▶ TASK TO CARRY OUT
Copy out all of the data below with no alterations.

▶ Dataset rows

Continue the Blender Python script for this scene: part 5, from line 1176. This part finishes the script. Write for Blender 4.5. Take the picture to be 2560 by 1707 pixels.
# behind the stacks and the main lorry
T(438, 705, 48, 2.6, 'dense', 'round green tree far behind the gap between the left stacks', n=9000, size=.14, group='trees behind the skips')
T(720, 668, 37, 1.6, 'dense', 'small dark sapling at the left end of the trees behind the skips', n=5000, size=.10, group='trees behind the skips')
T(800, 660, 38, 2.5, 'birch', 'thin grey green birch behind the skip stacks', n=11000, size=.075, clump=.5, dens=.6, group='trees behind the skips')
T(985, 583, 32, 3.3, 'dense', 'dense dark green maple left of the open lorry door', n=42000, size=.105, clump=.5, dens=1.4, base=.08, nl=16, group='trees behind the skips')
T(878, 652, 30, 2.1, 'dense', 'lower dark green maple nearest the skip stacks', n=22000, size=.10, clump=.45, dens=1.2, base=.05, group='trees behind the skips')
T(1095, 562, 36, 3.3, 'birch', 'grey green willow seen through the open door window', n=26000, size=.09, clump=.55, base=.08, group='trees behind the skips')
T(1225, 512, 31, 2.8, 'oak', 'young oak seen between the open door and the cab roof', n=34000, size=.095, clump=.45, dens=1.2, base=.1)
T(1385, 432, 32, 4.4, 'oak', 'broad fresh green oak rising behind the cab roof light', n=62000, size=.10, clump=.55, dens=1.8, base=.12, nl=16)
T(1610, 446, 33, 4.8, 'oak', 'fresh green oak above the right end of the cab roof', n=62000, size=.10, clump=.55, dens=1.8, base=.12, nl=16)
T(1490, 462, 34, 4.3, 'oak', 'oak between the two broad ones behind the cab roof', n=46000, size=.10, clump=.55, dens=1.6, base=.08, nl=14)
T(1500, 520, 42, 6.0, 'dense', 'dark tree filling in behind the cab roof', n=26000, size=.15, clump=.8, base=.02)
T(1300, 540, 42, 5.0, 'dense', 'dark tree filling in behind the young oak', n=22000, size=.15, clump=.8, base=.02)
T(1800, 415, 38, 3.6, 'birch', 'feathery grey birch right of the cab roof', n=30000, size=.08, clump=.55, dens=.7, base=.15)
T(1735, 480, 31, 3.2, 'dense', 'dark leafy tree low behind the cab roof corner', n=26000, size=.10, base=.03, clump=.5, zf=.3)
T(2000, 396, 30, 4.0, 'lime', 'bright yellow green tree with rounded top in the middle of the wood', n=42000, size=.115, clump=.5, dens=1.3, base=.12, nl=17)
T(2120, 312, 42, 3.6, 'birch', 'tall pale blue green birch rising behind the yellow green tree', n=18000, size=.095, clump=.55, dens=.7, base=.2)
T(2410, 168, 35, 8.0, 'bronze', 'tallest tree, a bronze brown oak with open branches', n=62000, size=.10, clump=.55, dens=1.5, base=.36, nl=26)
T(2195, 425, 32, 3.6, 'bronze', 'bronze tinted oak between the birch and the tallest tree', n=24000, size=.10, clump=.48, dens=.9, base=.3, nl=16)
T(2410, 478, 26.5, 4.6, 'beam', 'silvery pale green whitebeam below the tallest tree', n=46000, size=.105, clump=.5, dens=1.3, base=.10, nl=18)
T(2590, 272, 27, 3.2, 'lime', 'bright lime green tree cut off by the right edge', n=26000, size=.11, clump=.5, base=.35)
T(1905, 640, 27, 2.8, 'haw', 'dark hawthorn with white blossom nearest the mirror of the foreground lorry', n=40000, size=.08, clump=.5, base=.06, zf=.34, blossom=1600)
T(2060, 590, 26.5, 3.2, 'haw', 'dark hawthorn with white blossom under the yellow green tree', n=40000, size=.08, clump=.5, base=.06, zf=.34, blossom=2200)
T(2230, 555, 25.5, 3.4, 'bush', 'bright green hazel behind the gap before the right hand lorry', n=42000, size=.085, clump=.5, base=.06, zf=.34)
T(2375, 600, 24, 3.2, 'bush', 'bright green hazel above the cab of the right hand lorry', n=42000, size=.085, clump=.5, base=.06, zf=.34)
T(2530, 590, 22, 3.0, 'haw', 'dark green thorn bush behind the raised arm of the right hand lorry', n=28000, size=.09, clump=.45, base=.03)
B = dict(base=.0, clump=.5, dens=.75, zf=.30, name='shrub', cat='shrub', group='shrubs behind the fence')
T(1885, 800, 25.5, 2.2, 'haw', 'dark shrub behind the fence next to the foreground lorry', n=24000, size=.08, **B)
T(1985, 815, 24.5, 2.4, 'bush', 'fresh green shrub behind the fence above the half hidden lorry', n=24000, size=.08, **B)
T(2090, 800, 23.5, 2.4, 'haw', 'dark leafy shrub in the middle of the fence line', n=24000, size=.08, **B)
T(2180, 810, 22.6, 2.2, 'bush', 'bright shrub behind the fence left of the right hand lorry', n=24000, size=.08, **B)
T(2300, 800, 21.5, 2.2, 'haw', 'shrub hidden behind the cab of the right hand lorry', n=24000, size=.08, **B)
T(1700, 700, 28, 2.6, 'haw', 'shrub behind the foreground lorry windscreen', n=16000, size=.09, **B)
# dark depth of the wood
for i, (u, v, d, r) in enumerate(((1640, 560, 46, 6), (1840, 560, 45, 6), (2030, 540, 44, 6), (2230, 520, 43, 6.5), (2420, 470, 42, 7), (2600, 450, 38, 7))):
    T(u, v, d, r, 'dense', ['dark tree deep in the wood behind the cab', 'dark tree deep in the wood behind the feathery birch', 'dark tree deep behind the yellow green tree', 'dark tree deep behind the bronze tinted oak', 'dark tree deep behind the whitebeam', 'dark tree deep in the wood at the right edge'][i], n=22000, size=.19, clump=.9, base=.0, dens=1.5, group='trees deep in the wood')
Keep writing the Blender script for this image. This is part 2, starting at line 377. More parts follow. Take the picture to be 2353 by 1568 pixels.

▶ RESULT FOR THIS TASK
Continue the Blender Python script for this scene: part 5, from line 1176. This part finishes the script. Write for Blender 4.5. Take the picture to be 2560 by 1707 pixels.
# behind the stacks and the main lorry
T(438, 705, 48, 2.6, 'dense', 'round green tree far behind the gap between the left stacks', n=9000, size=.14, group='trees behind the skips')
T(720, 668, 37, 1.6, 'dense', 'small dark sapling at the left end of the trees behind the skips', n=5000, size=.10, group='trees behind the skips')
T(800, 660, 38, 2.5, 'birch', 'thin grey green birch behind the skip stacks', n=11000, size=.075, clump=.5, dens=.6, group='trees behind the skips')
T(985, 583, 32, 3.3, 'dense', 'dense dark green maple left of the open lorry door', n=42000, size=.105, clump=.5, dens=1.4, base=.08, nl=16, group='trees behind the skips')
T(878, 652, 30, 2.1, 'dense', 'lower dark green maple nearest the skip stacks', n=22000, size=.10, clump=.45, dens=1.2, base=.05, group='trees behind the skips')
T(1095, 562, 36, 3.3, 'birch', 'grey green willow seen through the open door window', n=26000, size=.09, clump=.55, base=.08, group='trees behind the skips')
T(1225, 512, 31, 2.8, 'oak', 'young oak seen between the open door and the cab roof', n=34000, size=.095, clump=.45, dens=1.2, base=.1)
T(1385, 432, 32, 4.4, 'oak', 'broad fresh green oak rising behind the cab roof light', n=62000, size=.10, clump=.55, dens=1.8, base=.12, nl=16)
T(1610, 446, 33, 4.8, 'oak', 'fresh green oak above the right end of the cab roof', n=62000, size=.10, clump=.55, dens=1.8, base=.12, nl=16)
T(1490, 462, 34, 4.3, 'oak', 'oak between the two broad ones behind the cab roof', n=46000, size=.10, clump=.55, dens=1.6, base=.08, nl=14)
T(1500, 520, 42, 6.0, 'dense', 'dark tree filling in behind the cab roof', n=26000, size=.15, clump=.8, base=.02)
T(1300, 540, 42, 5.0, 'dense', 'dark tree filling in behind the young oak', n=22000, size=.15, clump=.8, base=.02)
T(1800, 415, 38, 3.6, 'birch', 'feathery grey birch right of the cab roof', n=30000, size=.08, clump=.55, dens=.7, base=.15)
T(1735, 480, 31, 3.2, 'dense', 'dark leafy tree low behind the cab roof corner', n=26000, size=.10, base=.03, clump=.5, zf=.3)
T(2000, 396, 30, 4.0, 'lime', 'bright yellow green tree with rounded top in the middle of the wood', n=42000, size=.115, clump=.5, dens=1.3, base=.12, nl=17)
T(2120, 312, 42, 3.6, 'birch', 'tall pale blue green birch rising behind the yellow green tree', n=18000, size=.095, clump=.55, dens=.7, base=.2)
T(2410, 168, 35, 8.0, 'bronze', 'tallest tree, a bronze brown oak with open branches', n=62000, size=.10, clump=.55, dens=1.5, base=.36, nl=26)
T(2195, 425, 32, 3.6, 'bronze', 'bronze tinted oak between the birch and the tallest tree', n=24000, size=.10, clump=.48, dens=.9, base=.3, nl=16)
T(2410, 478, 26.5, 4.6, 'beam', 'silvery pale green whitebeam below the tallest tree', n=46000, size=.105, clump=.5, dens=1.3, base=.10, nl=18)
T(2590, 272, 27, 3.2, 'lime', 'bright lime green tree cut off by the right edge', n=26000, size=.11, clump=.5, base=.35)
T(1905, 640, 27, 2.8, 'haw', 'dark hawthorn with white blossom nearest the mirror of the foreground lorry', n=40000, size=.08, clump=.5, base=.06, zf=.34, blossom=1600)
T(2060, 590, 26.5, 3.2, 'haw', 'dark hawthorn with white blossom under the yellow green tree', n=40000, size=.08, clump=.5, base=.06, zf=.34, blossom=2200)
T(2230, 555, 25.5, 3.4, 'bush', 'bright green hazel behind the gap before the right hand lorry', n=42000, size=.085, clump=.5, base=.06, zf=.34)
T(2375, 600, 24, 3.2, 'bush', 'bright green hazel above the cab of the right hand lorry', n=42000, size=.085, clump=.5, base=.06, zf=.34)
T(2530, 590, 22, 3.0, 'haw', 'dark green thorn bush behind the raised arm of the right hand lorry', n=28000, size=.09, clump=.45, base=.03)
B = dict(base=.0, clump=.5, dens=.75, zf=.30, name='shrub', cat='shrub', group='shrubs behind the fence')
T(1885, 800, 25.5, 2.2, 'haw', 'dark shrub behind the fence next to the foreground lorry', n=24000, size=.08, **B)
T(1985, 815, 24.5, 2.4, 'bush', 'fresh green shrub behind the fence above the half hidden lorry', n=24000, size=.08, **B)
T(2090, 800, 23.5, 2.4, 'haw', 'dark leafy shrub in the middle of the fence line', n=24000, size=.08, **B)
T(2180, 810, 22.6, 2.2, 'bush', 'bright shrub behind the fence left of the right hand lorry', n=24000, size=.08, **B)
T(2300, 800, 21.5, 2.2, 'haw', 'shrub hidden behind the cab of the right hand lorry', n=24000, size=.08, **B)
T(1700, 700, 28, 2.6, 'haw', 'shrub behind the foreground lorry windscreen', n=16000, size=.09, **B)
# dark depth of the wood
for i, (u, v, d, r) in enumerate(((1640, 560, 46, 6), (1840, 560, 45, 6), (2030, 540, 44, 6), (2230, 520, 43, 6.5), (2420, 470, 42, 7), (2600, 450, 38, 7))):
    T(u, v, d, r, 'dense', ['dark tree deep in the wood behind the cab', 'dark tree deep in the wood behind the feathery birch', 'dark tree deep behind the yellow green tree', 'dark tree deep behind the bronze tinted oak', 'dark tree deep behind the whitebeam', 'dark tree deep in the wood at the right edge'][i], n=22000, size=.19, clump=.9, base=.0, dens=1.5, group='trees deep in the wood')
Keep writing the Blender script for this image. This is part 2, starting at line 377. More parts follow. Take the picture to be 2353 by 1568 pixels.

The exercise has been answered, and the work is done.